Zhan Wang  Flying Stone No.2

source: longmarchspace

Zhan Wang (b. 1962 Beijing, China) is widely recognized as one of China’s leading contemporary artists today. Working in installation, photography and video, his sculpturally informed practice challenges ideas of landscape and environment, addressing the urban, rural, artificial and industrial. Zhan Wang’s art is a particular perspective fundamentally anchored in his relationship to his own cultural heritage.

Zhan Wang’s most celebrated work to date is his series of “artificial rocks” – stainless steel replicas of the much-revered “scholar’s rocks” traditionally found in Chinese gardens. The mirrored surfaces of these often monumental objects absorb the viewer and its surrounding environment, enticing them to become part of the work, an abstraction and distortion of reality, thus creating a visual interplay between positions of tradition and modernity. He further explores his fascination with material and reflection in a series of works titled “Urban Landscape” in which he recreates models of major cities, such as London, Beijing and Chicago – using kitchenware and cutlery. The process of miniaturizing an urban sprawl through the use of domestic and ordinary objects calls forth the basic necessities of life, despite the rapid modernization of contemporary society.

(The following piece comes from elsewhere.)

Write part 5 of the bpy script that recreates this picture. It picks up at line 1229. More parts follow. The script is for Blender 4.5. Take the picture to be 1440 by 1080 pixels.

Zhan Wang has exhibited extensively in major museums and galleries across the world including the National Museum of China, Beijing, China; Williams College Museum of Art, Massachusetts, USA; Kunst Museum, Bern, Switzerland; Mori Art Museum, Tokyo, Japan;

International Center of Photography, New York, USA; and the Asia Society Museum, New York, USA. He has also executed a number of art projects at significant landmarks such as Mount Everest and the Great Wall of China. His work was also included in the landmark exhibitions ‘Cities on the Move: Asian Contemporary Art’, Austria, France, USA, Finland, UK, Denmark (touring exhibition 1997-99) and ‘Synthi-Scapes: Chinese Pavilion’, 50th Venice Biennale, Venice, Italy in 2003.
.
.
.
.
.
.
.
source: metmuseumorg

The strangely eroded rocks long revered by Chinese scholars were typically formed through geologic processes. Connoisseurs appreciated these natural sculptures for many of the same reasons they admired calligraphy: the sense of dynamic form, energy, and the interplay of positive and negative space. Artisans also produced facsimiles of naturally occurring rocks in various materials, including jade, glass, and ceramic. Zhan extends this tradition into the present day by recreating a scholar’s rock in an industrial medium. He began by molding sheets of stainless steel around the surface of a traditional Chinese scholar’s rock, then removed these sheets, welded them together, and burnished the surface until the seams disappeared. The resulting work challenges us to redefine the parameters of tradition and to ask how tradition sustains itself by evolving in the contemporary world.